Palatines are focused on justice and honor and crusade against evil, yet they can be of any alignment. They also get two Knowledge skills not in Pathfinder (Law, and Senate), which sound way too specialized and can easily fall under Knowledge (Nobility & Royalty). They're pretty much the same as normal Paladins, albeit their heavy horse mounts (not warhorses) are treated as a Druid's animal companion, and their Divine Grace applies only to Will but affects allies close by as well. Divine Health is renamed Man's Vigor, they channel positive energy like a cleric instead of laying on hands, and their capstone ability grants bonuses to allies instead of banishing evil outsiders.

Our product ends with a list of approved classes for humans. They can be any class in the Core Rulebook except Cleric and Paladins (because they don't worship gods) or the Monk. I'm confused about this last ban, as the class is all about self-improvement and discipline. They can't be any of the Advanced Player's Guide classes except for the Cavalier. There are no explanations for these restrictions, either.

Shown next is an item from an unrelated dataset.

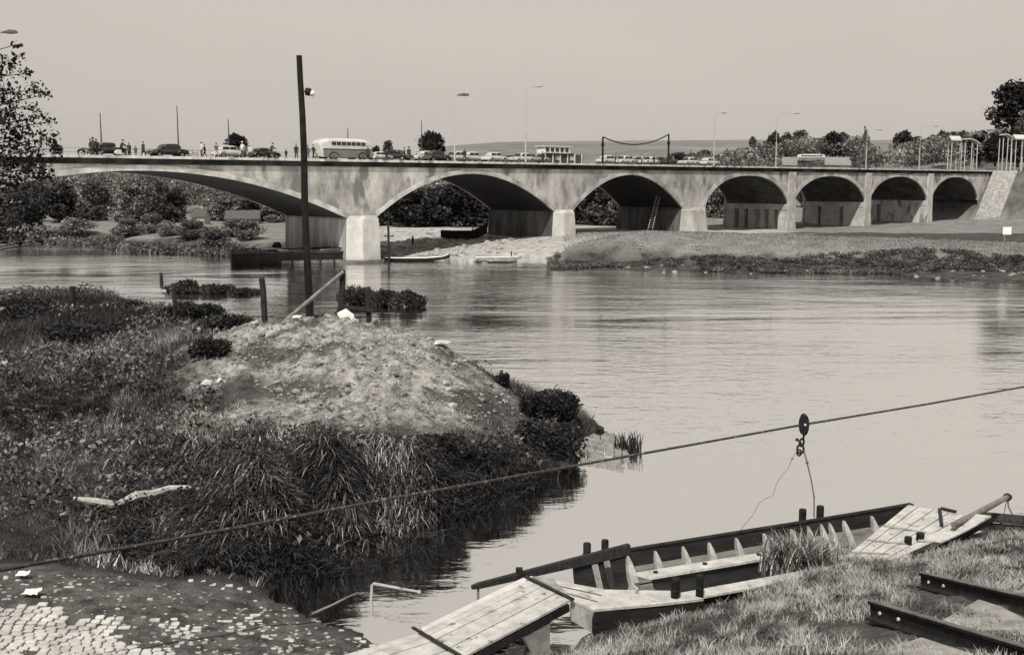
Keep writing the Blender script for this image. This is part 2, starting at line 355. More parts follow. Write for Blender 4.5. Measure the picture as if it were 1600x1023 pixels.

The verdict, for realsies: Not guilty. The book does deliver on a reinvented human race, providing them with an overarching culture and unique traits and abilities. Unfortunately, its execution leaves much to be desired: the society feels too idealistic, and what flaws there are are either unintentional or played down. The hidden potential within all humanity is merely just class-based divine spellcasting, and it feels like a waste that only two of the classes can obtain it; I would've made it a series of human-only feats. It's also too connected to a specific setting and history, minimizing its applicability to other settings (although I guess this is to be expected when hyper-focusing humans).

In short, great idea, poor execution. It could have been a lot more.

Edit: Just realized until now that I'm not using 'acquitted' in its proper legal term. It's now "not guilty." Because it doesn't necessary imply innocence.